Elles sont donc ouvertes à la négociation, et proposent des décotes, parfois de 40 ou 50 points de base. Elles créent aussi des produits pour accompagner la primo-accession, comme des taux bonifiés sur des crédits pouvant aller de 15 000 € à 30 000 €, selon les profils. Ces taux bonifiés peuvent aussi concerner des biens classés A, B ou C par exemple, ou être proposés si l’emprunteur s’engage dans la rénovation énergétique du logement qu’il acquiert.
Certes, ces initiatives aboutissent à des prêts parfois peu lisibles côté client, car on empile des crédits… Mais elles permettent de resolvabiliser la demande !
Quel rôle ont joué les règles du HCSF ?
Le problème du taux d’usure est réglé, mais il aura fallu 8 mois pour obtenir une solution, on a donc laissé une situation se dégrader. À l’origine, le HCSF (Haut Conseil de stabilité financière) a une mission louable. Mais en 2022, des règles du jeu identiques pour tous les emprunteurs ont été imposées aux banques. Ces règles empêchent certains particuliers d’emprunter, alors que leur profil ne représente pas de risque financier particulier.

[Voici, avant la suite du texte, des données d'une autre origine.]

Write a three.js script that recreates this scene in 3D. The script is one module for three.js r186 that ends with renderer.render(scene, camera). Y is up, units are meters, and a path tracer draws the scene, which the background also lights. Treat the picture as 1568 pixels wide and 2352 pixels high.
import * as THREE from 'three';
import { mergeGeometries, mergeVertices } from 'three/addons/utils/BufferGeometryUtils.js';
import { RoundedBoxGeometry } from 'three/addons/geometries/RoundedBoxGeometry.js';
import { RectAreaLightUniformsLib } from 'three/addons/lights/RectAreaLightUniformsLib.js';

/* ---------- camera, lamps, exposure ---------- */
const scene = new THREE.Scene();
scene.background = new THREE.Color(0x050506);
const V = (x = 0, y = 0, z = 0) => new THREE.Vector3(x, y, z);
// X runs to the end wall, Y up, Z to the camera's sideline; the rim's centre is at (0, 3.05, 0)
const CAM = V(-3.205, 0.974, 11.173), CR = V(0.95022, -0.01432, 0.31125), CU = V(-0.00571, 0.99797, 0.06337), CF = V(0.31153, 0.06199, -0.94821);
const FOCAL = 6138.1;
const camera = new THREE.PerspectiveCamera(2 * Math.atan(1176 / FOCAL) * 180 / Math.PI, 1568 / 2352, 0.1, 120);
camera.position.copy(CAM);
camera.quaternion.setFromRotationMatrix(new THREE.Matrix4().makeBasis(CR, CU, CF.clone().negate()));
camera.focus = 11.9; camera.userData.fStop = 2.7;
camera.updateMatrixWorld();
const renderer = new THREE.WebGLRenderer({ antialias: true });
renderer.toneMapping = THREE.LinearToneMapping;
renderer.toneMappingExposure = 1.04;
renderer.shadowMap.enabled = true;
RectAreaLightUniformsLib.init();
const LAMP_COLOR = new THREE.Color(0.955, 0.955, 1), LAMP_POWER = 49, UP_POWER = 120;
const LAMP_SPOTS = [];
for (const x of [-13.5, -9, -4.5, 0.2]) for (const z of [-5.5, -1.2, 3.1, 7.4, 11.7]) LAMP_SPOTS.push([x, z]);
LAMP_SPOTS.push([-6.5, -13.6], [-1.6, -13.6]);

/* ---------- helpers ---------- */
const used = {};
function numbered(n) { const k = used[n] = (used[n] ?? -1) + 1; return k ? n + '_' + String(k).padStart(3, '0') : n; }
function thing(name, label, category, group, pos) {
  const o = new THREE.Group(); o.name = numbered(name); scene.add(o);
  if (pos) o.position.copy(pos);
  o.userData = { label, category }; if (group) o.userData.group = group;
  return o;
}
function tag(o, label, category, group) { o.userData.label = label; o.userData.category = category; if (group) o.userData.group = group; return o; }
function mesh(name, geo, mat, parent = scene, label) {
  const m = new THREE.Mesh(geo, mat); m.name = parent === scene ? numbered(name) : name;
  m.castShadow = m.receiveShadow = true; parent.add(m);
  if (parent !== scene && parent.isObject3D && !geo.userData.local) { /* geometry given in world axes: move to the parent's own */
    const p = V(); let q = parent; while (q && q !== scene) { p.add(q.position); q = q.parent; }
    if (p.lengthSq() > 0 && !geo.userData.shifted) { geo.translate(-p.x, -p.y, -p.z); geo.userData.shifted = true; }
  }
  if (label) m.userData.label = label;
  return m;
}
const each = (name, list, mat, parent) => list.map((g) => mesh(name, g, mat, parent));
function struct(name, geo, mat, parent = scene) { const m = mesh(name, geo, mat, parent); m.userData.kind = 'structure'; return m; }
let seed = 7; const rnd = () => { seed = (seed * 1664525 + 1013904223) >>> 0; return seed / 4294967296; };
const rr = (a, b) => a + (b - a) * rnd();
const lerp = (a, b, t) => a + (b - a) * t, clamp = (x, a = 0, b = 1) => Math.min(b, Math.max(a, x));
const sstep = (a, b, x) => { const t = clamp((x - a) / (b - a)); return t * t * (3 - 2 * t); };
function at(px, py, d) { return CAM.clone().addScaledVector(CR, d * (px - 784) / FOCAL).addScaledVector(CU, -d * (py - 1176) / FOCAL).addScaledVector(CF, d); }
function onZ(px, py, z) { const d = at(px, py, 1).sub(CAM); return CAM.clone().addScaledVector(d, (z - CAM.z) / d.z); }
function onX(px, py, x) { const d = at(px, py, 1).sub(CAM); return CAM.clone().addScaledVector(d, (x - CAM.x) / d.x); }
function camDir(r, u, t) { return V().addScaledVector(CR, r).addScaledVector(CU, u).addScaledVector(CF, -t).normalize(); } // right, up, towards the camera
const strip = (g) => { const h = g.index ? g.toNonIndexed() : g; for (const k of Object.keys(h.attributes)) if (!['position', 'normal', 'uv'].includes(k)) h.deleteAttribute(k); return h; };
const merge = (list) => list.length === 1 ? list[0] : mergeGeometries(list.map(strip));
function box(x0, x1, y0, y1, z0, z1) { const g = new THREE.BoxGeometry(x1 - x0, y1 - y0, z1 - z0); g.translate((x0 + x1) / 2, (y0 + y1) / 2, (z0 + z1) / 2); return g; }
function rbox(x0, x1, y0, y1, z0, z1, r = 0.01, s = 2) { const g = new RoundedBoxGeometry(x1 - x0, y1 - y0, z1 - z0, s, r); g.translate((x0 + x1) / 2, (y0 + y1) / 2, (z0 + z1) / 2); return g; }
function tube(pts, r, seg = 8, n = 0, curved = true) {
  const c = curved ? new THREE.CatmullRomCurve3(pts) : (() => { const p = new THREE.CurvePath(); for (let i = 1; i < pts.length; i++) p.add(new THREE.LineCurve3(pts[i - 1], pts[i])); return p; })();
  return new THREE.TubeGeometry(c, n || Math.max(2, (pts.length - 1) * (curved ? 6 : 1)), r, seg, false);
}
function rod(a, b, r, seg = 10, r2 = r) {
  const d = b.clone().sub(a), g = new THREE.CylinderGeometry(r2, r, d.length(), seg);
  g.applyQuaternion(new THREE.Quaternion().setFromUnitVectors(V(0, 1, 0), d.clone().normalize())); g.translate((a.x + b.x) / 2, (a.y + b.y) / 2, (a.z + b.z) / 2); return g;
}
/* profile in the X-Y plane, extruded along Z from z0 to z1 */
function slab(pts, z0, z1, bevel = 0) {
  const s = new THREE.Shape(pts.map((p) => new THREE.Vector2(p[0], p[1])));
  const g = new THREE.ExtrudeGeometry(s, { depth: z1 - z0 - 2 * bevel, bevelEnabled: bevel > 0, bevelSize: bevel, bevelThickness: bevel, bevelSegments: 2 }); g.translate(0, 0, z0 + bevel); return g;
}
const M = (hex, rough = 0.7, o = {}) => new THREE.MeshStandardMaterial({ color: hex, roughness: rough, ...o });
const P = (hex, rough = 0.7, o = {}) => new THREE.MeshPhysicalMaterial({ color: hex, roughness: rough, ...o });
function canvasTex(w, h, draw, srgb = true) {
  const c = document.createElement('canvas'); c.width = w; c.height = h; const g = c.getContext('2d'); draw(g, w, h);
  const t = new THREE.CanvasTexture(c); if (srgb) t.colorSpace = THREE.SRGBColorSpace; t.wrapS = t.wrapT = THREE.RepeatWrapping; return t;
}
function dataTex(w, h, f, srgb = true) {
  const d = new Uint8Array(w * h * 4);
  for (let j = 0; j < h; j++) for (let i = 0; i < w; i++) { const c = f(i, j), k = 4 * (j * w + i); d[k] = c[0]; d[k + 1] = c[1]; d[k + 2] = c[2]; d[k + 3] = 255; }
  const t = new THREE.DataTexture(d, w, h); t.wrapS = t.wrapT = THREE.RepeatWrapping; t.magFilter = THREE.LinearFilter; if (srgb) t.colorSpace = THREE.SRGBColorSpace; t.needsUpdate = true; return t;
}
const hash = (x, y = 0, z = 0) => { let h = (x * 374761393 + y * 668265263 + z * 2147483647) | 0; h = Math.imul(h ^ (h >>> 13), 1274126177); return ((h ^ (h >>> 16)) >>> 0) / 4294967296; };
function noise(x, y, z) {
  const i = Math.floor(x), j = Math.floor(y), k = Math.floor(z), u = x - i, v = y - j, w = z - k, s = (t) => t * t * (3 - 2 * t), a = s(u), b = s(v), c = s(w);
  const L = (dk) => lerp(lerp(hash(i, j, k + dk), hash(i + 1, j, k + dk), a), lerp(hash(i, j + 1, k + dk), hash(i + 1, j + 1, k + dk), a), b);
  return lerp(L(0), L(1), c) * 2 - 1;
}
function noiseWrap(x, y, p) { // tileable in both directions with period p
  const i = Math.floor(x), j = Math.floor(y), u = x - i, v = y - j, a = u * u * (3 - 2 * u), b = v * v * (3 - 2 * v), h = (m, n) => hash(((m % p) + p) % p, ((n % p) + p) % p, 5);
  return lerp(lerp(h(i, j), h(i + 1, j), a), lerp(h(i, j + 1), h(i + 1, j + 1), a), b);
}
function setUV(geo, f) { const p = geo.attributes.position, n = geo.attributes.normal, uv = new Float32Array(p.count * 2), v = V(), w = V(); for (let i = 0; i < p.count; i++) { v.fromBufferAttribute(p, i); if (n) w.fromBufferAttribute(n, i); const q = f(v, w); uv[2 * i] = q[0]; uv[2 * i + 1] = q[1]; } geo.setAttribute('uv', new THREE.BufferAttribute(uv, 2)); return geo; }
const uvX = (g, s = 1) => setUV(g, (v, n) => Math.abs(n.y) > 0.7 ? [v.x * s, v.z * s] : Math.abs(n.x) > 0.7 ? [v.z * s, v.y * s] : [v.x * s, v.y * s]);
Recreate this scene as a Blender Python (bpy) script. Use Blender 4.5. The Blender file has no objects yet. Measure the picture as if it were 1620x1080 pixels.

Ainsi, les investisseurs accèdent plus difficilement au crédit, ils se retrouvent bloqués par ces règles. Le député Renaissance Lionel Causse avait formulé une proposition de loi visant à assouplir les règles d’octroi des crédits, mais l’a retirée après que la proposition a été vidée de sa substance au fil des débats. Aujourd’hui, on ne peut pas dire que les banques ont besoin d’être censurées. Libérons-nous de ces contraintes !
Qu’attendre des pouvoirs publics ?
La situation est complexe, mais est-ce le moment de "déperfuser" le logement, qui est un besoin primaire ? Par exemple, on peut se poser la question de la sortie de la maison individuelle du dispositif Prêt à taux zéro pour 2024…
Par ailleurs, on parle d’exonération des droits de mutation pour les primo-accédants, dans le cadre de l’achat d’un bien immobilier de moins de 250 000 €. Cette initiative permettrait aux banques d’éviter de "surfinancer" leurs clients ou de revoir la nécessité de l’apport personnel.
Enfin, cette crise est liée à l’offre et tant qu’il n’y aura pas assez de logements, les prix resteront soutenus. Ce qui nous manque, c’est de la sérénité et de la pérennité : ce sont les premières mesures à prendre.